The post-war world of the 1940s called for something new and exciting to happen for fashion. Women were tired of looking like uniformed civilians in their war-rationed fabric suits and were longing for something feminine and beautiful, something different and new to put on.
Over in Paris, a designer by the name of Christian Dior was designing what women wanted. Almost mocking the ideals of rationing, he was using bolts of fabric to create full, elegant dresses that would hit the runways and be dubbed as, "The New Look," for fashionistas everywhere.
The dresses in The New Look were meant to accentuate a women's natural shape and curves. Each one had sloping shoulders, a tiny waist, and full bust and hips. Dior wanted to idealize a woman's body, as well as draw on past eras of femininity, such as the Victoria Era, to give charm and grace to his designs.
However, Dior used his own little tricks to really give the look some flare. The dresses had shoulder pads to create sloping shoulders, a "waspie" corset to create a thin waist, push up bra cups to accentuate the bust, and a padded petticoat to give the wearer full hips. His dresses could practically stand up on their own with all the boning and padding he added to them to make them have this shape. Women who were trying to get the look, but couldn't afford the design were encouraged to sew a "waist-liner" (a strip of muslim with boning sewn into it) into their dresses.

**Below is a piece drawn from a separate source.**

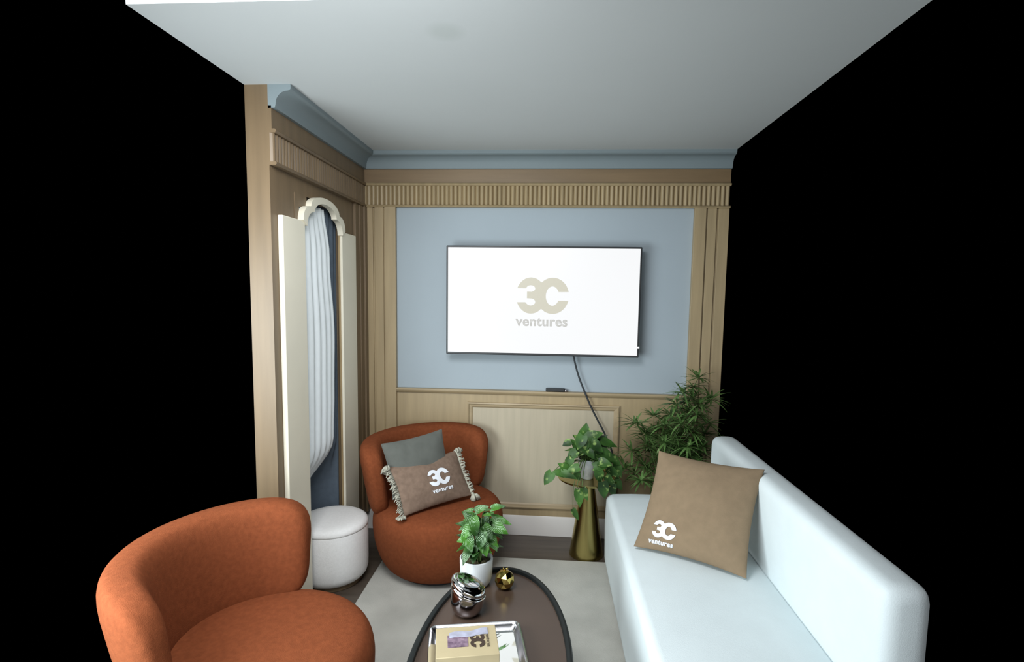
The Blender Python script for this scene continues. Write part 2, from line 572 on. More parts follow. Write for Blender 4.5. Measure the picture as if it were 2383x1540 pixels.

Though his designs were popular with celebrities and socialites and copied and produced for the all-American housewife, the dominance of The New Look in fashion ended shortly after Dior's death in 1957. One could blame the complexity and restrictiveness of the layers and corsets for the end of the look, but the changing ideals of women and fashion probably had a lot to do with it, as well. No matter the reason, the basic idea and silhouette of the look continues to show its face in fashion, constantly being replicated in design with each passing decade.